If you have a Western with a title like Bordello, you figure, “hey if the movie is crap, at least there might be some prurient content to soften the blow. But, no. This misfire relies on story to sub for bodices. But there’s no story. Not much of one anyway.
On paper it sounds promising:
“1889. New Mexico. Five women working in a bordello in the Old West struggle to protect Angel, the 7-year-old girl left in their care, from being sold into a life of child prostitution.”
That’s an intriguing one-liner that suggests peril and conflict- basic elements of drama. But in a 90 minute film, it takes 30 minutes for one of the main characters, the proprietor, Enoch (Kris Holden-Ried) to go to town to buy rat poison. It’s as mundane as it sounds. Time to tell a story is running out, folks.

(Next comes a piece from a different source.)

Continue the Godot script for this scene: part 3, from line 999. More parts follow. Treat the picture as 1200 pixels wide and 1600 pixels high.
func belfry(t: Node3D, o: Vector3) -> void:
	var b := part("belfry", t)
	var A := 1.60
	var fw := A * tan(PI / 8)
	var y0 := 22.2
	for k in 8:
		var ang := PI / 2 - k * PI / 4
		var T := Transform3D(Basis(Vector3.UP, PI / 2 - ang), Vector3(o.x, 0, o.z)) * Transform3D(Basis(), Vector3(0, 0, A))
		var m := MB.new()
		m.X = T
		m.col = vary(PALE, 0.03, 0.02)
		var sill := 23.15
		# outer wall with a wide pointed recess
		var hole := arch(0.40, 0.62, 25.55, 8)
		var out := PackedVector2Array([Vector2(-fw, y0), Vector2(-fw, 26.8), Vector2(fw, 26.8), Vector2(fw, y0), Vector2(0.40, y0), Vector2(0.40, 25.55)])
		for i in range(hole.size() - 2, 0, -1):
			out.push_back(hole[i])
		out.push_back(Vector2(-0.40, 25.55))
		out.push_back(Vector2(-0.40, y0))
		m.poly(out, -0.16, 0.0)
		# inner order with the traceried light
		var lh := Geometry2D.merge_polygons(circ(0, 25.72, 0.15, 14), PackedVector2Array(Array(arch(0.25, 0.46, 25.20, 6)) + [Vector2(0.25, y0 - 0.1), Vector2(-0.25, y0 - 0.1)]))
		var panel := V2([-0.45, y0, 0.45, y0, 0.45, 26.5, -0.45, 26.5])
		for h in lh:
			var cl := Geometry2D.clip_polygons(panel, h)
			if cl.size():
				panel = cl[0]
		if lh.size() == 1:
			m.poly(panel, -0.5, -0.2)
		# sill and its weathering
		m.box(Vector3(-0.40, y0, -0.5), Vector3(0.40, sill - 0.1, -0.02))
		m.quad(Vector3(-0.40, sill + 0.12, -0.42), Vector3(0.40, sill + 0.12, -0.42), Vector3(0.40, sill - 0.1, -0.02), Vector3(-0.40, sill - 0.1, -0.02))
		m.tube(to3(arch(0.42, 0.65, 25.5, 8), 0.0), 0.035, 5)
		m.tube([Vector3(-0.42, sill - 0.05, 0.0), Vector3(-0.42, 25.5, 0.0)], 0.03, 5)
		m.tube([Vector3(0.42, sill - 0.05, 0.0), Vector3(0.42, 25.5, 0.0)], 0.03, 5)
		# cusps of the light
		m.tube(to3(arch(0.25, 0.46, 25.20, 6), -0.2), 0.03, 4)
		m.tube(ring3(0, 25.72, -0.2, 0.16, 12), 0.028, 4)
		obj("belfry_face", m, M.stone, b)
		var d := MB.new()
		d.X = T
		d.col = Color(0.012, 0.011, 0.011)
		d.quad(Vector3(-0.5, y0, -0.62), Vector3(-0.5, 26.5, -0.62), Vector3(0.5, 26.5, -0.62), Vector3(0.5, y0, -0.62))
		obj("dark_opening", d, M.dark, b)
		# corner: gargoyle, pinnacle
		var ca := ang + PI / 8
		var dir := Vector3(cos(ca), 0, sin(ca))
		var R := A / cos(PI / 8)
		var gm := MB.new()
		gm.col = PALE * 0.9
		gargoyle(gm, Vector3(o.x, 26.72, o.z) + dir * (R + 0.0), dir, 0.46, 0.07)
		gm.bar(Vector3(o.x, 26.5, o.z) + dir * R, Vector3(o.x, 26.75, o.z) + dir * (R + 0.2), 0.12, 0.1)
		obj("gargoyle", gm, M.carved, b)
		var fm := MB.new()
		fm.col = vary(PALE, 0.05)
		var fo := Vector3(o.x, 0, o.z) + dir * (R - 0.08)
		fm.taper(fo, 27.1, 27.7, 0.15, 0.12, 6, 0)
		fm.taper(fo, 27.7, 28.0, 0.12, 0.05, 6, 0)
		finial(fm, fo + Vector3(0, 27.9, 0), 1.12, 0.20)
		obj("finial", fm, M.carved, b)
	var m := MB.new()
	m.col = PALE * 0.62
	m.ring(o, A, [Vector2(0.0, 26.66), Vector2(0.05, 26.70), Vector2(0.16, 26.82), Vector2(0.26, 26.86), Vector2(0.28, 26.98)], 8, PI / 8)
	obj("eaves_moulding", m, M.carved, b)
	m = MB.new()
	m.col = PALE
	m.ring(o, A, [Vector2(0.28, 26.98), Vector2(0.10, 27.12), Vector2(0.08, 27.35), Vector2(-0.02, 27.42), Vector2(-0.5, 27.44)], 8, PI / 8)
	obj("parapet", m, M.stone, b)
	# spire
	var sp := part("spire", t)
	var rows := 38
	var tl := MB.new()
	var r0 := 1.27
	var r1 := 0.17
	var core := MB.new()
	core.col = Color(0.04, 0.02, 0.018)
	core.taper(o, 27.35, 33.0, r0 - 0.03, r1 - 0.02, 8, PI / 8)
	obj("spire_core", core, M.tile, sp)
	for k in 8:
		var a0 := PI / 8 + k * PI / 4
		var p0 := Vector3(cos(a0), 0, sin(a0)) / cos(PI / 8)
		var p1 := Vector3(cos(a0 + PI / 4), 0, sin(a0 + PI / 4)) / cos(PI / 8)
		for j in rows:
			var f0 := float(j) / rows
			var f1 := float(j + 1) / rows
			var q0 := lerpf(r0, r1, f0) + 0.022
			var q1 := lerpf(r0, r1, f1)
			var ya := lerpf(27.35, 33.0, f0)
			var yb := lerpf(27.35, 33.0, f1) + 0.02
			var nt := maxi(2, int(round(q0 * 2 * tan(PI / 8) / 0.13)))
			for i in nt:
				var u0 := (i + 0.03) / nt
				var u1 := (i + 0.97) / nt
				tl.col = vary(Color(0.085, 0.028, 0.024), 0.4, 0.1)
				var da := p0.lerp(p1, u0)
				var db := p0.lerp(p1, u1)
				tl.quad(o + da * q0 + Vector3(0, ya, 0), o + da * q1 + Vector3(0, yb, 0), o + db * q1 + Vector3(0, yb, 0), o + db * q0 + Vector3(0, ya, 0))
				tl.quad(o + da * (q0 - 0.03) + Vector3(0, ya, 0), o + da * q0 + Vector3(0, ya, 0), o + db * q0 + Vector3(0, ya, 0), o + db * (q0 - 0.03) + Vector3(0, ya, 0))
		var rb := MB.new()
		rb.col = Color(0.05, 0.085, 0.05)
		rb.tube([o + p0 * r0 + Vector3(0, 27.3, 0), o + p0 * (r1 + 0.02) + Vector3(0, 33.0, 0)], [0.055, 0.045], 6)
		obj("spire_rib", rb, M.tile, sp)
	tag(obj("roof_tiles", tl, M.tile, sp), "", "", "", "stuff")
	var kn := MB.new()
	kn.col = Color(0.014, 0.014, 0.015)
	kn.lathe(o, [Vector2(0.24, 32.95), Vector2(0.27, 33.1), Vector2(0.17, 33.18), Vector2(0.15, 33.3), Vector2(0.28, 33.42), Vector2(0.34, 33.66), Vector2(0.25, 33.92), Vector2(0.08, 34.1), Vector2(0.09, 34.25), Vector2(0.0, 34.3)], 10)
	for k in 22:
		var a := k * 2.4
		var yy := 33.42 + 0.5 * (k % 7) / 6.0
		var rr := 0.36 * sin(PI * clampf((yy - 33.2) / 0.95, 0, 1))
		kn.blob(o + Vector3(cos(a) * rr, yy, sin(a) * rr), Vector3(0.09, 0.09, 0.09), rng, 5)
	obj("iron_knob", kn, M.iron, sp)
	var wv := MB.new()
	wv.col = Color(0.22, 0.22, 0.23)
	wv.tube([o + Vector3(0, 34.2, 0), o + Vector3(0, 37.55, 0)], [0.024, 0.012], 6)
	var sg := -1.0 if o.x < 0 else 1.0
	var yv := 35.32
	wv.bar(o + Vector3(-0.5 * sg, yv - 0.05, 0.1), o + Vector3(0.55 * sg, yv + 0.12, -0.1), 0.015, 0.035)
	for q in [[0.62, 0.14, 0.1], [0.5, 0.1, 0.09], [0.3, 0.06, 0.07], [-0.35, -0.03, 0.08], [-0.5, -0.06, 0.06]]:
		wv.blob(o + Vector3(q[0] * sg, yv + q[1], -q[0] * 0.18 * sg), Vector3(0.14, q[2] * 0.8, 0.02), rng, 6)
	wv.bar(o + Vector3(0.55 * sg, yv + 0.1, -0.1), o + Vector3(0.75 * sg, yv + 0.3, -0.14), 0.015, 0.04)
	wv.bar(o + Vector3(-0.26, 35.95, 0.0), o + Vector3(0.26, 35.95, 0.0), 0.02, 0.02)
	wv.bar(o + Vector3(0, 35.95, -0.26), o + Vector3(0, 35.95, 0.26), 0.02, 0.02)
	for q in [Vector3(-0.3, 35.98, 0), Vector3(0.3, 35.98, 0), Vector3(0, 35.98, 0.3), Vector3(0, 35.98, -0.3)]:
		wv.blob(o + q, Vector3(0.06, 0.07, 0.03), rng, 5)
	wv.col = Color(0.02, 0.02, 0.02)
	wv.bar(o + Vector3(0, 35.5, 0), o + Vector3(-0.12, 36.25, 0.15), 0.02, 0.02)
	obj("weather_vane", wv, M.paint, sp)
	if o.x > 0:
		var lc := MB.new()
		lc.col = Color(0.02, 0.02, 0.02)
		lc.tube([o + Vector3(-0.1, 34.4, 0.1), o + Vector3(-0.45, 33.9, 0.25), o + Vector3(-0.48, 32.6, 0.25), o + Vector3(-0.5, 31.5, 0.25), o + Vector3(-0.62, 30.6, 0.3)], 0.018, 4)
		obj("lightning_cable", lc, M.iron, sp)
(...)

By the time the film ambles toward the story advertised above, there is almost no tie to build a dramatic arc. It’s a lot of charging dirty guys 50 cents to take baths so that they can be with the ladies of the house. The Sherriff is menacing enough (Frank J. Zupancic) but he’s barely onscreen enough to give us a stake in his nefarious intentions.
Production values are solid – costumes are pro. Acting is hit and miss, but it all comes down to a screenplay that is front-loaded with nothing, and then has to rush it’s final act just as things might be getting interesting.
Bordello |Digital | VOD platforms starting February 21st.